Television adverts for foods which are high in fat, salt or sugar are banned from children’s television schedules. Yet a McDonald’s “Happy Meal” advert was recently ruled to be exempt from these restrictions.

Shown between episodes of Peppa Pig, the advert promoted a meal which included chicken nuggets, pineapple and water – a menu which passed the Advertising Standards Association’s standards for healthy food. But, while it might be encouraging to see one of the world’s biggest food giants promoting fruit, can a McDonald’s advert ever truly be considered “healthy”?

It is clear that the huge amount of money spent on food advertising works. Campaigns are highly effective at persuading us to buy and eat more junk food, contributing to our expanding waistlines and hopelessly declining health.
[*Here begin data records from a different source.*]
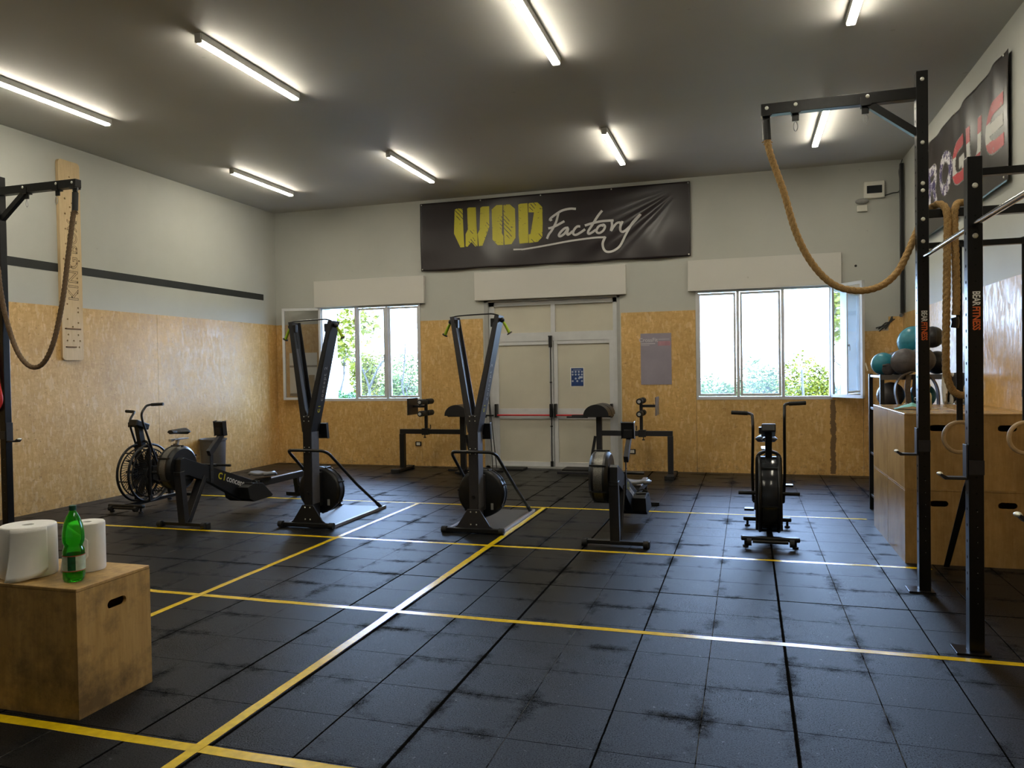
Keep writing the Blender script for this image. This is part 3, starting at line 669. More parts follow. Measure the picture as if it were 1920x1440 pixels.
# ------------------------------------------------------------------ banners
def drapeW(x, z):
    """folds of the WOD banner; x,z from its centre"""
    d = (x-2.2)*.75+(z-.5)*-1.0          # diagonal tension folds to the upper right corner
    r_ = math.hypot(x-2.15, z-.52); a = math.atan2(.52-z, 2.15-x)
    f = .012*math.sin(a*26+1)*math.exp(-((a-.6)/.30)**2)*min(1, r_*1.5)*math.exp(-max(0, r_-1.6)*1.0)
    f += .007*math.sin(x*2.1+z*2.5)+.005*math.sin((x*1.3-z*3.1)*2.2+.7)+.006*math.sin(x*9+z*4)*math.exp(-(z+.5)**2*9)
    return f
def make_wod():
    root = thing('wall_banner', 'long black banner over the double door, yellow block letters and white script', 'banner', (-2.99, YB-.03, 3.895))
    mb = MB(); hw, hh = 2.238, .57; nx, nz = 150, 44
    g = [[mb.bm.verts.new((-hw+2*hw*i/nx, -.02-drapeW(-hw+2*hw*i/nx, -hh+2*hh*j/nz)*1.1, -hh+2*hh*j/nz-.012*math.sin(PI*i/nx*4)**2*(j == 0))) for j in range(nz+1)] for i in range(nx+1)]
    for i in range(nx):
        for j in range(nz): mb.bm.faces.new((g[i][j], g[i+1][j], g[i+1][j+1], g[i][j+1])).smooth = True
    bnr = mb.build('cloth', mat('black_banner_vinyl', (.020, .014, .016, 1), .36, spec=.6, nscale=3, namt=.12), root)
    so_ = bnr.modifiers.new('thick', 'SOLIDIFY'); so_.thickness = .003; so_.offset = 1
    MB().bolts([(x, -.03, z) for x in (-2.21, -1.15, -.12, 1.03, 2.21) for z in (.545,)]+[(-2.21, -.03, -.545), (2.21, -.03, -.545)], .012).build('eyelet', ZINC, root)
    # pixel -> banner coordinates (from the straightened banner crop)
    def uv(px, py):   # px,py in the crop, banner corners (95,215)-(1772,70)-(1772,535)-(108,632)
        u = (px-97)/(1772-97); top = 215+(70-215)*u; bot = 632+(535-632)*u; v = (py-top)/(bot-top)
        return (-hw+2*hw*u*(1.0), hh-2*hh*v)
    def lay(name, polys, m, off=.004):
        b = MB()
        for p in polys:
            pts = [uv(*q) for q in p]
            f_ = b.bm.faces.new([b.bm.verts.new((x, 0, z)) for x, z in pts])
        bmesh.ops.triangulate(b.bm, faces=b.bm.faces[:])
        slice_grid(b.bm, .05, (0, 2), (-hw, -hh), (hw, hh))
        for v in b.bm.verts: v.co.y = -.02-drapeW(v.co.x, v.co.z)*1.1-off
        for f_ in b.bm.faces: f_.material_index = 0
        return b.build(name, m, root)
    g = NT('cracked_yellow_print'); tc = g.n('TexCoord').outputs['Object']
    wv = g.n('TexWave'); wv.inputs['Scale'].default_value = 6.5; wv.inputs['Distortion'].default_value = 2.0; wv.inputs['Detail'].default_value = 2; wv.bands_direction = 'X'
    g.l(g.mapping(tc, rot=(0, .75, 0), scale=(1, 1, 1)), wv.inputs['Vector'])
    hatch = g.math('MULTIPLY', g.math('GREATER_THAN', wv.outputs['Fac'], .90), g.rng(g.noise(tc, 3.6, 2, .5), .57, .60))
    crk = g.math('GREATER_THAN', g.noise(g.mapping(tc, scale=(1, 1, 2.5)), 9, 6, .75), .635)
    g.l(g.mix(g.math('MAXIMUM', hatch, crk), (.56, .50, .022, 1), (.035, .028, .026, 1)), g.b.inputs['Base Color']); g.b.inputs['Roughness'].default_value = .5
    YP = g.M
    Wl = [[(331, 248), (345, 240), (384, 240), (386, 388), (392, 480), (366, 482), (326, 398)],
          [(415, 240), (425, 233), (472, 232), (468, 375), (480, 400), (480, 472), (465, 476), (440, 448), (412, 478), (400, 475), (402, 400), (418, 370)],
          [(502, 235), (515, 227), (560, 225), (558, 350), (545, 385), (512, 470), (488, 473), (482, 395), (500, 360)]]
    Ol = [[(576, 245), (608, 218), (647, 216), (645, 270), (636, 300), (638, 390), (648, 410), (648, 465), (610, 466), (577, 432)],
          [(652, 215), (694, 213), (726, 240), (726, 420), (700, 460), (655, 464), (652, 405), (664, 385), (663, 300), (655, 275)]]
    Dl = [[(748, 215), (760, 209), (807, 205), (808, 452), (752, 457), (746, 400)],
          [(812, 205), (870, 200), (898, 228), (900, 255), (893, 300), (900, 330), (897, 415), (868, 445), (812, 453), (810, 400), (846, 390), (846, 262), (812, 262)]]
    lay('letter_w', Wl, YP); lay('letter_o', Ol, YP); lay('letter_d', Dl, YP)
    def ribbon(px, w0, w1=None):
        P = [Vector((x, y, 0)) for x, y in px]; P = spline(P, 6); out = []
        n = len(P)
        for i in range(n-1):
            a, b = P[i], P[i+1]; d = (b-a).normalized(); q = Vector((-d.y, d.x, 0)); w1_ = w0 if w1 is None else w1
            wa = w0+(w1_-w0)*i/n; wb = w0+(w1_-w0)*(i+1)/n; b = b+d*1.0
            out.append([(a+q*wa)[:2], (b+q*wb)[:2], (b-q*wb)[:2], (a-q*wa)[:2]])
        return out
    scr = []
    for st in ([(1107, 241), (1070, 240), (1020, 252), (975, 280), (950, 300), (946, 312), (958, 306)],   # F top
               [(1000, 262), (985, 320), (960, 370), (938, 400), (926, 426)],                          # F stem
               [(935, 362), (955, 358), (990, 343), (1035, 318)],                                       # F bar
               [(1060, 358), (1038, 362), (1012, 385), (1000, 405), (1008, 412), (1035, 395), (1058, 362), (1053, 385), (1052, 402), (1066, 396), (1085, 380)],
               [(1132, 350), (1112, 352), (1092, 375), (1088, 396), (1105, 402), (1135, 386), (1160, 368)],
               [(1265, 252), (1240, 285), (1205, 340), (1180, 378), (1180, 396), (1200, 388), (1225, 370)],
               [(1160, 345), (1200, 332), (1260, 318), (1330, 312)],
               [(1262, 340), (1240, 352), (1228, 380), (1245, 392), (1270, 376), (1280, 350), (1268, 338), (1262, 350)],
               [(1320, 318), (1322, 345), (1316, 378), (1330, 355), (1350, 330), (1372, 326), (1372, 338)],
               [(1385, 318), (1372, 350), (1372, 378), (1392, 380), (1430, 345), (1490, 275), (1440, 330), (1402, 400), (1385, 440), (1362, 480), (1325, 505), (1290, 508), (1270, 490), (1265, 455), (1282, 415)]):
        scr += ribbon(st, 7)
    und = ribbon([(1282, 418), (1200, 422), (1080, 438), (960, 460), (840, 482), (765, 494)], 6, 5)+ribbon([(712, 494), (745, 493), (780, 492)], 5, 5)
    gw = mat('grey_white_print', (.62, .61, .60, 1), .5, nscale=10, namt=.05)
    lay('script_print', scr, gw, .006); lay('underline_print', und, gw, .006)
make_wod()
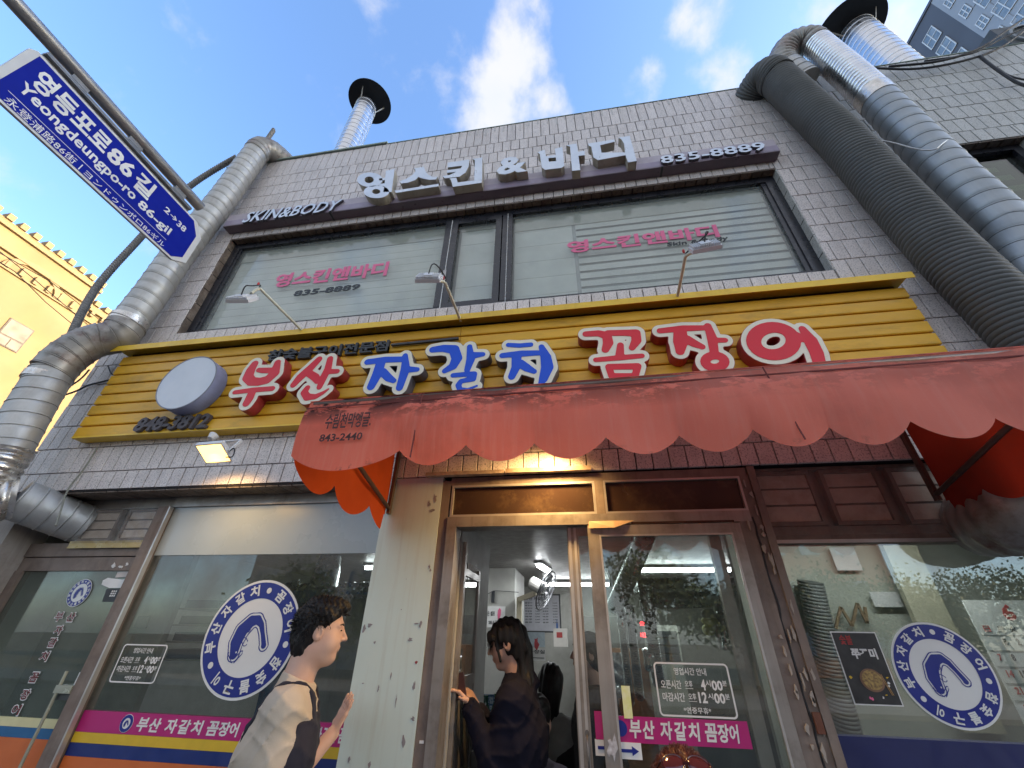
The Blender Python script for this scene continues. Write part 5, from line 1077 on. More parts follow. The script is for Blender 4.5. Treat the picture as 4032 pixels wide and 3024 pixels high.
# ================================================================== inside the restaurant
IY = 3.05
m_whp = mat('white_column_paint', (.42, .42, .39), .6, c2=(.37, .37, .34), dirt=.12); m_tube = mat('lit_tube', (1, 1, 1), .5, emit=(.93, .97, 1), es=5)
a, b = at(1859, 2239, IY), at(2028, 2242, IY)
obj('column', MB().box(a.x, b.x, IY, IY+.9, 0, 2.358), m_whp, bld)
def tube_lamp(c, along, ln, lab, pw=9):
    c = Vector(c); t = thing('ceiling_light', lab, 'ceiling light', c, 'fluorescent tubes on the restaurant ceiling'); al = Vector(along).normalized()
    obj('fitting', MB().bar(c-al*ln/2+Vector((0, 0, .035)), c+al*ln/2+Vector((0, 0, .035)), .09, .03), m_lw, t); obj('lit_tube', MB().sweep([c-al*(ln/2-.02), c+al*(ln/2-.02)], .022, 10), m_tube, t)
    l_ = bpy.data.lights.new('tube_glow', 'AREA'); l_.shape = 'RECTANGLE'; l_.size = .08; l_.size_y = ln; l_.energy = pw*.30; l_.color = (.93, .97, 1); lo = bpy.data.objects.new('tube_glow', l_); COL.objects.link(lo); lo.parent = t; lo.location = (0, 0, -.03)
    lo.rotation_euler = (0, 0, math.atan2(-al.x, al.y)); return t
tube_lamp((-.45, 2.75, 2.31), (.15, 1, 0), .55, 'short lit ceiling tube just inside the open door', 7)
tube_lamp((-.10, 4.3, 2.30), (1, 0, 0), 1.0, 'lit ceiling tube deep inside behind the wall fan', 7)
tube_lamp((1.15, 2.9, 2.31), (1, 0, 0), 1.1, 'lit ceiling tube behind the glass of the sliding door', 8)
tube_lamp((1.75, .33, 2.27), (1, 0, 0), .8, 'added ceiling tube lighting the calendar behind the right shop window', 6)  # added tube, placed to light the calendar and partition
tube_lamp((-2.1, 2.6, 2.31), (1, 0, 0), 1.1, 'lit ceiling tube behind the left shop window', 8)
# notice on the column
q0, q1 = at(1898, 2470, IY-.003), at(1990, 2388, IY-.003)
t = thing('self_service_notice', 'small white notice with pink figure on the interior column', 'notice', (q0.x, IY, q0.z))
obj('sheet', MB().box(q0.x, q1.x, IY-.008, IY-.002, q0.z, q1.z), m_whv, t); obj('lettering', txt('물은 셀프', q0.x+.03, q0.x+(q1.x-q0.x)*.55, q0.z+.12, q0.z+.17, IY-.009, off=.02, mb=txt('SELF 입니다', q0.x+.08, q1.x-.02, q0.z+.03, q0.z+.075, IY-.009, off=.02)), m_chr, t)
obj('pink_figure', MB().prism([chip(q1.x-.075, q0.z+.14, .03, .06, 0, 9)], IY-.010, IY-.009), m_pink, t)
# wall fan on the column edge
fc = at(2150, 2325, IY-.30); t = thing('wall_fan', 'cream bracketed wall fan tilted on the interior column', 'fan', (b.x, IY, 2.0))
fb = at(2045, 2360, IY-.02); fe = at(2110, 2335, IY-.22); m_crf = mat('cream_plastic', (.55, .50, .36), .5); m_gf = mat('fan_grille', (.16, .16, .17), .4, .3)
obj('bracket', MB().bar(fb+Vector((0, 0, -.36)), fb+Vector((0, 0, .02)), .05, .06).bar(fb, fe, .05, .06, up=(0, 1, 0)), m_crf, t)
ax = Vector((.85, -.25, -.42)).normalized(); fx = ax.cross(Vector((0, 0, 1))).normalized(); fy = ax.cross(fx)
obj('motor', MB().sweep([fc-ax*.22, fc-ax*.20, fc-ax*.05], [.05, .075, .07], 16), mat('fan_motor', (.25, .24, .22), .6), t)
q = MB()
for rr in (.07, .12, .17, .215):
    q.sweep([fc+ax*(.03*(1-rr/.22))+(fx*math.cos(u)+fy*math.sin(u))*rr for u in np.linspace(0, 2*PI, 29)], .0035 if rr < .2 else .008, 6, False)
for k in range(20): u = k*PI/10; d_ = fx*math.cos(u)+fy*math.sin(u); q.sweep([fc+ax*.03+d_*.02, fc+d_*.215], .0018, 4, False)
g_ = obj('grille', q, m_gf, t)
q = MB()
for k in range(4):
    u = k*PI/2; d_ = fx*math.cos(u)+fy*math.sin(u); e_ = -fx*math.sin(u)+fy*math.cos(u); q.add([fc-ax*.01+d_*.03, fc-ax*.025+d_*.12+e_*.07, fc-ax*.02+d_*.19+e_*.04, fc+ax*.01+d_*.17-e_*.04], [(0, 1, 2, 3)])
obj('blade', q, mat('fan_blade', (.16, .18, .2), .3), g_)
obj('wire', MB().sweep(smooth_path([at(1850, 2385, IY-.05), at(1935, 2330, IY-.03), at(1945, 2325, IY-.03), at(2042, 2332, IY-.03)], 2), .004, 5).box(at(1936, 2350, IY).x, at(1948, 2350, IY).x, IY-.02, IY, at(0, 2350, IY).z-.03, at(0, 2322, IY).z), m_chr, t)
# menu board
Ym = 4.2; q0, q1 = at(2060, 2483, Ym), at(2200, 2345, Ym); w, h = q1.x-q0.x, q1.z-q0.z
t = thing('menu_board', 'pale menu board with rows of prices hanging behind the wall fan', 'menu board', (q0.x, Ym, q0.z)); obj('board', MB().box(q0.x-.02, q1.x+.02, Ym+.002, Ym+.03, q0.z-.02, q1.z+.02), m_chr, t)
obj('sheet', MB().box(q0.x, q1.x, Ym-.004, Ym, q0.z, q1.z), mat('menu_sheet', (.55, .56, .62), .5), t); q = txt('부산 자갈치', q0.x+.06*w, q0.x+.60*w, q0.z+.86*h, q0.z+.95*h, Ym-.005, off=.03)
for i, (s1_, s2__) in enumerate((('꼼장어', '9,000'), ('쭈꾸미', '9,000'), ('산낙지', '8,000'), ('볶음밥', '9,000'), ('소면', '8,000'), ('맥주', '6,000'), ('소주', '6,000'), ('음료', '8,000'))):
    z = q0.z+h*(.76-.078*i); txt(s1_, q0.x+.05*w, q0.x+.25*w, z, z+.04*h, Ym-.005, mb=q); txt(s2__, q0.x+.34*w, q0.x+.46*w, z, z+.035*h, Ym-.005, mb=q); txt(s1_, q0.x+.54*w, q0.x+.70*w, z, z+.04*h, Ym-.005, mb=q); txt(s2__, q0.x+.82*w, q0.x+.95*w, z, z+.035*h, Ym-.005, mb=q)
obj('lettering', q, m_chr, t); zz = q0.z+.05*h
obj('bottle_picture', MB().prism([[(q1.x-.05*w, zz), (q1.x-.05*w, zz+.14*h), (q1.x-.068*w, zz+.2*h), (q1.x-.068*w, zz+.27*h), (q1.x-.085*w, zz+.27*h), (q1.x-.085*w, zz+.2*h), (q1.x-.10*w, zz+.14*h), (q1.x-.10*w, zz)]], Ym-.006, Ym-.004), mat('bottle_blue', (.05, .15, .45), .4), t)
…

The influence has been particularly well documented in children, who are more likely to like, demand and consume products which are high in fat, sugar or salt (HFSS) after watching adverts which promote them. Against a backdrop of worryingly high sugar consumption by children in the UK, the evidence is so compelling that the government is now considering a 9pm watershed on HFSS food marketing as part of the Childhood Obesity Plan.

Some food companies have responded by reformulating their products to cut down on sugar, salt and fat. This means that traditionally HFSS brands are now producing healthier, “non-HFSS” products which are exempt from the marketing restrictions, including the Happy Meal that appeared during the Peppa Pig ad-breaks.